The Korean War (1950–1953) left behind two million civilian casualties, ten million separated families, and over 100,000 orphans—producing the largest number of dispersed families in Korean history. Its effects reverberate today not only on the Korean Peninsula but also in diasporic sites such as Poland and Sakhalin Island. This dissertation examines how Korean families displaced by colonialism, war, and Cold War divisions sustained kinship and articulated hope through letter writing. It explores the often competing yet easily conflated notions of home versus homeland, as well as the alienation, privatization, and mediation of hope, through cases of what I call “epistolary kinship”—familial ties maintained across time and space via correspondence—within the Korean diasporas. Drawing on de Certeau’s notion of spatial practice, this study argues that letter writing constituted a form of home-making and hope-making amid displacement.

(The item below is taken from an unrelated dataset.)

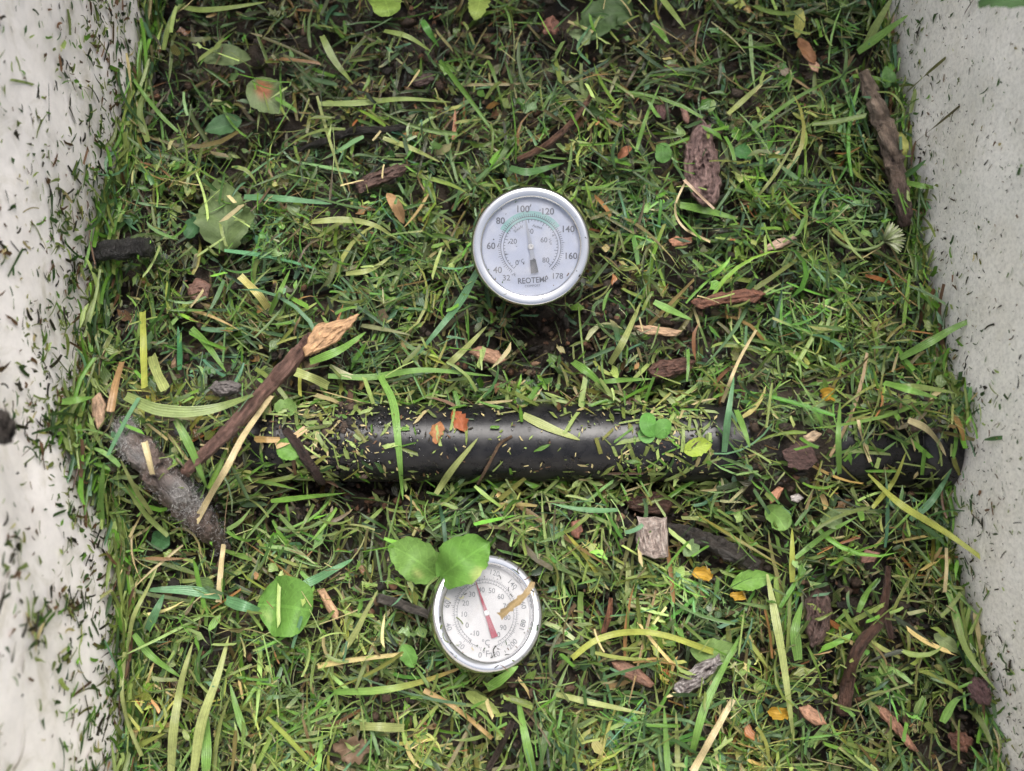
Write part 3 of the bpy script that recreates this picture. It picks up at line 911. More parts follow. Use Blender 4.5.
tube_thing('twig', 'twig', 'dark twig leaning in the lower middle near the bottom edge', [(488, 770, 6), (500, 748, 9), (513, 722, 8)], [5, 6, 5], A(.05, .035, .028), TW)
tube_thing('twig', 'twig', 'hair-thin brown twig lying across the front of the pipe', [(478, 484, 20), (490, 462, 31), (500, 444, 33), (512, 436, 34)], [3, 3, 3, 2.5], A(.16, .10, .06), TW, rough=.05)
tube_thing('twig', 'twig', 'upright reddish-brown stem right of the white dial', [(603, 634, 7), (609, 614, 9), (611, 598, 8)], [6, 6, 4], A(.20, .09, .05), TW, S=12)
m1 = tube_thing('mouldy_branch', 'branch', 'thick rotten branch furred with grey mould near the left wall', [(122, 426, 3), (142, 452, 7), (172, 486, 9), (202, 520, 9), (224, 550, 3)], [17, 27, 29, 27, 13], A(.115, .085, .072), None, rough=.14)
tube_thing('rotten_stub', 'stub', 'black wet stub of wood against the left wall', [(88, 254, 16), (112, 250, 18), (150, 247, 12)], [15, 19, 18], A(.016, .015, .014), None, mat='black_wood', rough=.14)

chunk_thing('bark_piece', 'bark', 'long upright piece of reddish bark at upper right', [(698, 116), (711, 124), (713, 140), (719, 160), (722, 184), (716, 205), (704, 207), (690, 194), (683, 178), (684, 152), (690, 136)], 8, A(0.106, 0.064, 0.058), BK, off=8, mat='bark', seed=3, col2=A(.24, .16, .14), rough=.5)
chunk_thing('bark_piece', 'bark', 'square piece of pale lichened bark below the pipe', [(637, 517), (667, 517), (669, 557), (655, 559), (641, 555), (635, 540)], 6, A(0.221, 0.170, 0.145), BK, off=10, mat='bark', seed=5, col2=A(.40, .35, .31), rough=.45, dome=.4)
chunk_thing('bark_piece', 'bark', 'dark brown curl of bark just above the pale square', [(624, 496), (640, 489), (662, 491), (674, 502), (668, 513), (645, 515), (628, 508)], 7, A(0.072, 0.038, 0.027), BK, off=4, mat='bark', seed=6, rough=.35)
chunk_thing('bark_piece', 'bark', 'whitish streaked bark lump low in the pile right of centre', [(674, 690), (680, 676), (700, 662), (720, 655), (722, 664), (708, 678), (694, 690), (678, 698)], 8, A(0.136, 0.111, 0.106), BK, off=8, mat='bark', seed=8, col2=A(.55, .52, .50), rough=.55)
chunk_thing('bark_piece', 'bark', 'flat brown bark strip at upper left of the blue dial', [(354, 182), (372, 172), (398, 163), (411, 166), (402, 176), (378, 186), (360, 194)], 6, A(0.085, 0.051, 0.041), BK, off=7, mat='bark', seed=9, rough=.4)
chunk_thing('bark_piece', 'bark', 'small dark bark bit near the top above the blue dial', [(408, 82), (424, 74), (436, 74), (434, 82), (418, 88)], 5, A(0.060, 0.038, 0.034), BK, off=7, mat='bark', seed=10, rough=.4)
chunk_thing('bark_piece', 'bark', 'dark brown wood lump between the pipe and the blue dial', [(646, 370), (658, 360), (684, 357), (696, 362), (690, 372), (668, 378), (652, 378)], 6, A(0.085, 0.043, 0.031), BK, off=5, mat='bark', seed=12, rough=.4)
chunk_thing('bark_piece', 'bark', 'maroon oval of bark in the lower right corner', [(966, 684), (974, 676), (986, 680), (993, 694), (990, 706), (978, 704), (969, 696)], 5, A(0.072, 0.038, 0.038), BK, off=8, mat='bark', seed=13, rough=.2)
chunk_thing('bark_piece', 'bark', 'long rusty bark sliver right of the blue dial', [(690, 302), (720, 292), (752, 288), (766, 294), (756, 302), (722, 304), (700, 310)], 4, A(0.136, 0.060, 0.038), BK, off=7, mat='bark', seed=14, rough=.4)
chunk_thing('bark_piece', 'bark', 'crumbling brown bark stump beside the tall pale blades', [(806, 600), (816, 588), (828, 592), (832, 612), (826, 640), (812, 648), (804, 630)], 7, A(0.072, 0.044, 0.036), BK, off=6, mat='bark', seed=15, rough=.5)
chunk_thing('clod', 'clod', 'grey felted clod behind the straight brown stick', [(207, 388), (216, 381), (232, 380), (242, 386), (238, 393), (220, 397)], 7, A(.13, .115, .11), None, off=9, mat='soil', seed=16, rough=.4)
chunk_thing('clod', 'clod', 'dark clod stuck high on the left wall', [(0, 408), (12, 414), (17, 428), (14, 442), (2, 446), (-8, 440), (-10, 418)], 8, A(.030, .024, .020), None, off=95, mat='soil', seed=17, rough=.5)
chunk_thing('clod', 'clod', 'reddish crumbly clod beside the pale chip above the pipe end', [(782, 452), (796, 440), (812, 446), (818, 460), (808, 470), (788, 468)], 1.5, A(.075, .042, .036), None, off=2, mat='soil', seed=18, rough=.5)

chunk_thing('wood_chip', 'chip', 'orange splintered chip just left below the blue dial', [(468, 352), (478, 346), (498, 350), (507, 360), (498, 365), (478, 360)], 2.8, A(0.238, 0.134, 0.082), CH, off=2, seed=21)
chunk_thing('wood_chip', 'chip', 'tan splinter right of the blue dial above the pipe', [(634, 326), (652, 325), (682, 331), (676, 336), (650, 335), (640, 332)], 2.1, A(0.293, 0.190, 0.115), CH, off=4, seed=22)
chunk_thing('wood_chip', 'chip', 'pinkish-tan pointed chip lying alone right of the tall bark', [(766, 246), (776, 239), (796, 235), (797, 239), (782, 248), (768, 251)], 2.1, A(0.351, 0.241, 0.178), CH, off=5, seed=23, rough=.12)
chunk_thing('wood_chip', 'chip', 'brown almond-shaped chip under the curved yellow stem', [(611, 662), (622, 660), (640, 668), (655, 684), (650, 688), (630, 680), (616, 672)], 3.5, A(0.145, 0.076, 0.050), CH, off=5, seed=24, rough=.12)
chunk_thing('wood_chip', 'chip', 'orange-tan rounded chip beside a yellow petal at lower right', [(798, 708), (808, 704), (822, 714), (827, 724), (816, 726), (804, 718)], 2.8, A(0.276, 0.150, 0.092), CH, off=5, seed=25, rough=.12)
chunk_thing('wood_chip', 'chip', 'long rusty splinter in the lower right corner', [(874, 704), (886, 708), (902, 724), (918, 752), (910, 750), (896, 734), (880, 716)], 2.8, A(0.236, 0.121, 0.078), CH, off=3, seed=26)
chunk_thing('wood_chip', 'chip', 'ragged red-brown chip at the bottom right corner', [(946, 734), (960, 730), (974, 740), (968, 752), (952, 750)], 3.5, A(0.111, 0.050, 0.033), CH, off=1, seed=27, rough=.6)
chunk_thing('wood_chip', 'chip', 'orange chip standing next to the round green leaf', [(317, 590), (324, 588), (339, 612), (338, 620), (332, 619), (324, 604)], 2.1, A(0.318, 0.197, 0.111), CH, off=5, seed=28, rough=.1)
chunk_thing('wood_chip', 'chip', 'small rust chip above the square of pale bark', [(571, 522), (580, 519), (583, 530), (578, 539), (571, 535)], 2.8, A(0.175, 0.075, 0.049), CH, off=4, seed=29, rough=.15)
chunk_thing('wood_chip', 'chip', 'orange leaf-shaped chip between pipe end and black stick', [(769, 494), (778, 486), (784, 488), (778, 500), (770, 504)], 2.1, A(0.313, 0.152, 0.089), CH, off=5, seed=30, rough=.1)
chunk_thing('wood_chip', 'chip', 'pale cream pebble-like chip right of the orange leaf-shaped chip', [(790, 496), (798, 493), (804, 498), (798, 503), (791, 501)], 2.8, A(0.352, 0.318, 0.295), CH, off=4, seed=31, rough=.1)
chunk_thing('wood_chip', 'chip', 'rusty chip in the clippings right of the black stick', [(860, 556), (866, 549), (880, 553), (874, 562), (862, 563)], 2.1, A(0.185, 0.098, 0.070), CH, off=4, seed=32, rough=.15)
chunk_thing('wood_chip', 'chip', 'orange crumb with two lobes under the tall bark piece', [(668, 240), (676, 236), (684, 238), (692, 237), (692, 243), (682, 246), (672, 246)], 2.1, A(0.261, 0.122, 0.071), CH, off=4, seed=33, rough=.2)
chunk_thing('wood_chip', 'chip', 'small pale tan chip above the exposed pipe end', [(803, 436), (814, 430), (822, 434), (814, 442), (806, 443)], 2.1, A(0.304, 0.223, 0.143), CH, off=2, seed=34, rough=.2)
chunk_thing('wood_chip', 'chip', 'reddish stub just above the tall bark piece', [(680, 108), (686, 106), (690, 118), (688, 124), (683, 120)], 2.8, A(0.185, 0.099, 0.076), CH, off=4, seed=35, rough=.2)
chunk_thing('wood_chip', 'chip', 'dull maroon chip left above the tall bark piece', [(655, 106), (666, 103), (671, 112), (664, 120), (656, 116)], 2.8, A(0.086, 0.043, 0.040), CH, off=1, seed=36, rough=.3)
chunk_thing('wood_chip', 'chip', 'tan-orange broken chip hanging by the upper right stick', [(806, 58), (812, 56), (820, 66), (818, 73), (811, 70)], 2.1, A(0.332, 0.200, 0.131), CH, off=4, seed=37, rough=.15)
chunk_thing('wood_chip', 'chip', 'reddish crumbs of wood in the dark hollow at top centre', [(540, 22), (552, 14), (560, 24), (556, 36), (544, 34)], 3.5, A(0.144, 0.066, 0.046), CH, off=1, seed=38, rough=.6)
chunk_thing('wood_chip', 'chip', 'brown crumpled chip left below the black stub', [(186, 288), (196, 278), (212, 284), (208, 298), (192, 300)], 3.5, A(0.119, 0.064, 0.047), CH, off=1, seed=39, rough=.5)
chunk_thing('wood_chip', 'chip', 'orange chip with a stub near the torn wood', [(302, 360), (312, 362), (322, 357), (318, 366), (306, 372)], 2.8, A(0.336, 0.232, 0.145), CH, off=4, seed=40, rough=.2)
chunk_thing('wood_chip', 'chip', 'pale brown fallen chip on the left wall edge', [(92, 398), (100, 392), (106, 404), (104, 424), (98, 430), (92, 416)], 2.1, A(0.267, 0.175, 0.112), CH, off=8, seed=41, rough=.15)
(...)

The dissertation centers on four case studies that span distinct periods, geographies, and modes of separation. Chapter 1 examines the everyday letters of Alice Hyun, a Korean/American eldest daughter writing to her father in 1930s Hawai‘i, showing how gendered responsibilities shaped diasporic kinship and temporarily alienated her from collective political action—tensions that later re-emerged in her defection to North Korea. Chapter 2 turns to the letters of Yi Chungsŏp—modernist artist and Korean War refugee—who corresponded with his wife and children in Japan in the early 1950s. His illustrated marginalia and visual paratexts expressed privatized grief and longing shaped by postcolonial, wartime ruptures within an interethnic family. Chapter 3 analyzes the letters of North Korean war orphans sent to Eastern Europe, distinguishing among publicized, personalized, and privatized articulations of hope and kinship under conditions of state surveillance and abrupt repatriation. These letters reveal how affective ties challenged official narratives of ideological loyalty. Chapter 4 explores letters written by Sakhalin Koreans to a Japan-based civic activist between the 1970s and 1990s, demonstrating how epistolary networks enabled mediated family reunions and sustained emotional belonging across decades of immobility.

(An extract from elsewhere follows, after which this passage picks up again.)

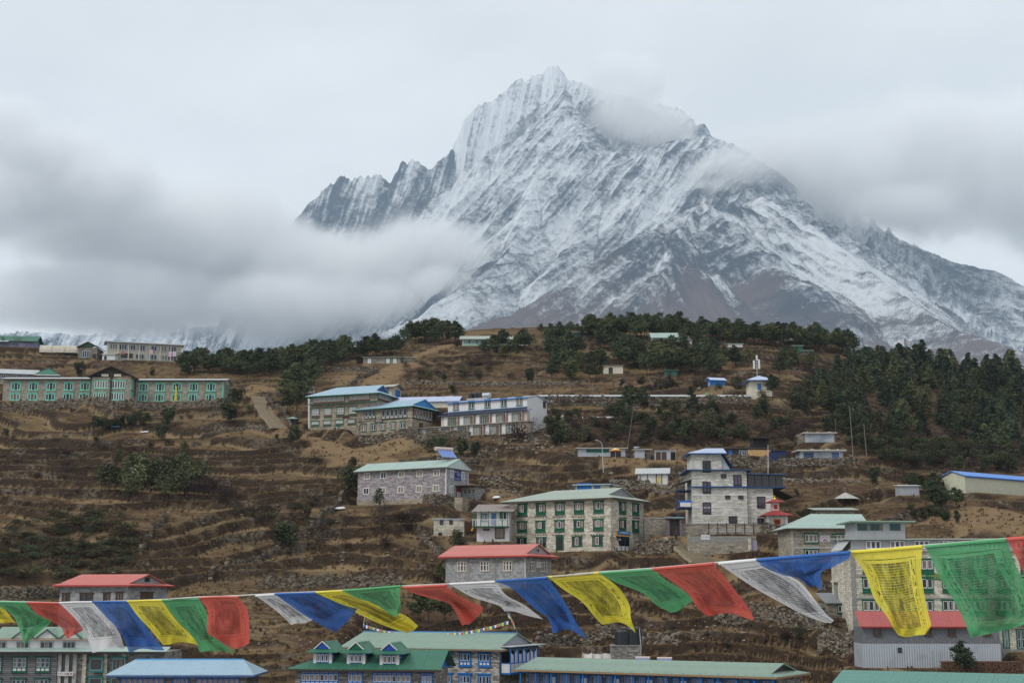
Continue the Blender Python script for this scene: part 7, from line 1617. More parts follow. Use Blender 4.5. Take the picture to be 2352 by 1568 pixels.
FLAGS = [
 ('yellow', OE, [[(-330,818),(-200,818),(-64,822)], [(-250,880),(-100,880),(40,888)], [(-150,960),(0,960),(110,975)], [(-60,1000),(40,1010),(145,1016)]], "yellow prayer flag cut off by the left edge of the photo"),
 ('green', OE, [[(-60,825),(95,825),(245,832)], [(20,880),(160,890),(300,900)], [(110,940),(260,960),(400,950)], [(175,1060),(275,1050,.03),(500,968,.06)], [(210,1190),(240,1200,.02),(330,1130,.05)]], "crumpled dark green prayer flag at the left end of the rope"),
 ('red', OE, [[(250,830),(390,832),(538,836)], [(300,890),(440,900),(600,880)], [(350,938),(520,970),(680,960)], [(550,1045),(630,1060,.02),(745,1045)], [(592,1125),(645,1150,.02),(765,1078)]], "narrow red prayer flag between the dark green and the printed white one"),
 ('white', OE, [[(545,832),(695,826),(850,824)], [(690,975),(830,960),(965,950)], [(785,1110),(930,1100),(1085,1085)], [(850,1282),(980,1255),(1145,1240)]], "white prayer flag with crisp black text before the left red roof"),
 ('blue', OE, [[(852,824),(1010,822),(1168,822)], [(990,970),(1130,960),(1275,960)], [(1105,1095),(1240,1110),(1395,1115)], [(1190,1285),(1320,1255,.02),(1512,1262)]], "blue prayer flag between printed white and yellow on the left"),
 ('yellow', OE, [[(1170,818),(1330,812),(1490,810)], [(1265,950),(1430,950),(1615,985)], [(1395,1090),(1560,1095),(1740,1110)], [(1500,1220),(1620,1195),(1825,1216)]], "yellow prayer flag left of the green one over the blue roof"),
 ('green', OE, [[(1492,810),(1660,803),(1830,797)], [(1620,985),(1760,970),(1905,930)], [(1765,1135),(1880,1130),(1960,1110)], [(1838,1290),(1990,1268),(2155,1298)]], "green prayer flag partly tucked behind the square red one"),
 ('red', OE, [[(1832,788,-.03),(2010,779,-.03),(2190,781,-.03)], [(1905,900,-.06),(2080,885,-.02),(2272,890,-.05)], [(1905,1100,-.06),(2090,1070,-.09),(2292,1060,-.05)], [(1985,1150,-.06),(2140,1252,-.05),(2292,1196,-.05)]], "deep red folded prayer flag left of the gap in the rope"),
 ('white', OF, [[(0,768),(85,762),(175,756)], [(120,850),(230,845),(330,845)], [(240,950),(350,930),(450,930)], [(325,1035),(430,1012),(540,985)]], "small white prayer flag right of the gap, half under a blue one"),
 ('blue', OF, [[(175,752,-.03),(360,746,-.03),(542,742,-.03)], [(310,850,-.05),(510,830,-.03),(690,805,-.05)], [(470,960,-.05),(640,930,-.08),(810,850,-.05)], [(735,1108,-.05),(830,1005,-.05),(932,890,-.05)]], "blue prayer flag pointing down to the right above the dormers"),
 ('yellow', OF, [[(545,738),(670,729),(802,722)], [(760,835),(865,800),(975,790)], [(980,950),(1085,895,.02),(1185,885)], [(1180,1040),(1275,985,.03),(1372,945)], [(1390,1114),(1440,1082),(1490,1048)]], "long streaming yellow prayer flag above the green lodge roof"),
 ('green', OF, [[(802,722,-.05),(1065,700,-.05),(1332,679,-.05)], [(930,790,-.08),(1130,765,-.06),(1320,745,-.07)], [(1075,828,-.09),(1205,805,-.1),(1328,810,-.08)], [(1150,878,-.09),(1250,885,-.12),(1326,890,-.09)], [(1225,930,-.1),(1285,955,-.12),(1310,935,-.1)]], "green prayer flag folded over the streaming yellow one"),
 ('red', OF, [[(1340,694),(1545,683),(1752,671)], [(1480,752),(1650,750),(1830,740)], [(1650,800),(1785,800,.02),(1960,812)], [(1790,850),(1900,890,.03),(2078,868)], [(1895,1045),(1965,1015,.02),(2080,915)]], "twisted red prayer flag in the middle of the rope"),
 ('white', OF, [[(1785,660),(1990,650),(2205,639)], [(1960,765),(2110,745),(2300,760)], [(2150,828),(2300,815),(2430,830)], [(2240,860),(2360,860),(2510,880)], [(2285,912),(2420,920),(2640,988)]], "white prayer flag left of the long blue one before the centre red roof"),
 ('blue', OG, [[(-150,634,-.04),(90,619,-.04),(325,603,-.04)], [(0,700,-.05),(200,715,-.03),(425,730,-.05)], [(210,885,-.05),(370,890,-.08),(520,880,-.05)], [(330,970,-.05),(450,990,-.06),(590,1010,-.05)], [(375,1105,-.05),(510,1080,-.04),(688,1148,-.05)]], "deep blue prayer flag with pointed corner right of centre"),
 ('yellow', OG, [[(335,597),(565,579),(803,557)], [(470,705),(720,690),(980,690)], [(640,820),(850,830,.02),(1078,845)], [(760,960),(920,945,.02),(1092,965)], [(828,1035),(985,1005),(1135,1105)]], "bright yellow printed prayer flag over the verandah roof"),
 ('green', OG, [[(808,563),(1050,546),(1297,529)], [(960,645),(1210,632),(1420,625)], [(1190,735),(1360,715,.03),(1560,710)], [(1320,845),(1450,800,.04),(1640,772)], [(1463,928),(1545,888,.03),(1688,806)]], "green prayer flag between bright yellow and large red"),
 ('red', OG, [[(1298,525,-.04),(1570,501,-.04),(1850,475,-.04)], [(1460,625,-.05),(1720,602,-.03),(1950,582,-.05)], [(1610,740,-.05),(1850,722,-.07),(2070,740,-.05)], [(1700,870,-.05),(1930,862,-.03),(2180,880,-.05)], [(1785,946,-.05),(1990,932,-.04),(2222,984,-.05)]], "large red prayer flag below the tower building"),
 ('white', OH, [[(-450,474),(-270,457),(-102,441)], [(-250,610),(-50,582),(120,545)], [(-80,720),(120,700),(300,645)], [(140,840),(290,830,.02),(430,800)], [(340,948),(440,935,.02),(535,932)], [(535,1020),(570,1012),(608,998)]], "long white prayer flag trailing under a dark blue one"),
 ('blue', OH, [[(-100,441,-.05),(330,405,-.05),(750,372,-.05)], [(-40,500,-.08),(330,480,-.06),(742,420,-.08)], [(130,572,-.08),(320,555,-.1),(600,500,-.08)], [(262,600,-.08),(355,590,-.1),(490,550,-.08)], [(370,668,-.08),(430,680,-.06),(498,703,-.08)]], "dark blue wedge shaped prayer flag left of the big yellow one"),
 ('yellow', OH, [[(755,370),(1080,346),(1420,319)], [(890,560),(1150,565),(1406,520)], [(975,790),(1200,790),(1432,730)], [(1085,945),(1260,970,-.04),(1478,950)], [(1150,1060,-.05),(1290,1090,-.06),(1496,1040)], [(1200,1128,-.05),(1320,1142,-.05),(1440,1118)]], "big yellow printed prayer flag hanging before the hotel"),
 ('green', OH, [[(1452,321),(1820,287),(2192,257)], [(1570,580),(1900,555),(2272,475)], [(1720,830),(2060,820),(2395,725)], [(1800,990),(2110,985),(2445,905)], [(1862,1160),(2060,1105),(2475,1005)]], "biggest green prayer flag at the right edge"),
 ('red', OH, [[(2200,252),(2400,238),(2600,224)], [(2265,380),(2450,370),(2680,350)], [(2325,500),(2500,520),(2740,500)], [(2400,700),(2580,700),(2800,690)]], "red prayer flag cut off by the right edge of the photo"),
]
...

Through these case studies, the dissertation highlights the heterogeneity of Korean diasporic experiences shaped by colonial legacies and Cold War geopolitics, as well as differentiated meanings of “home” and “hope” across lines of class, gender, language, generation, and ideology. In all four cases, the epistolary space served as a material and textual medium through which Korean diasporic families sought not only to overcome alienation but also to transform the sociopolitical, economic, and cultural conditions that constrained their mobility. This study thus calls for renewed attention to the enduring role of correspondence in sustaining kinship and connecting divided communities. Foregrounding family letters as a key site for examining multiple layers of displacement, the dissertation contributes to broader conversations in diaspora, kinship, and epistolary studies, while expanding historical understandings of Korean migration and family separation.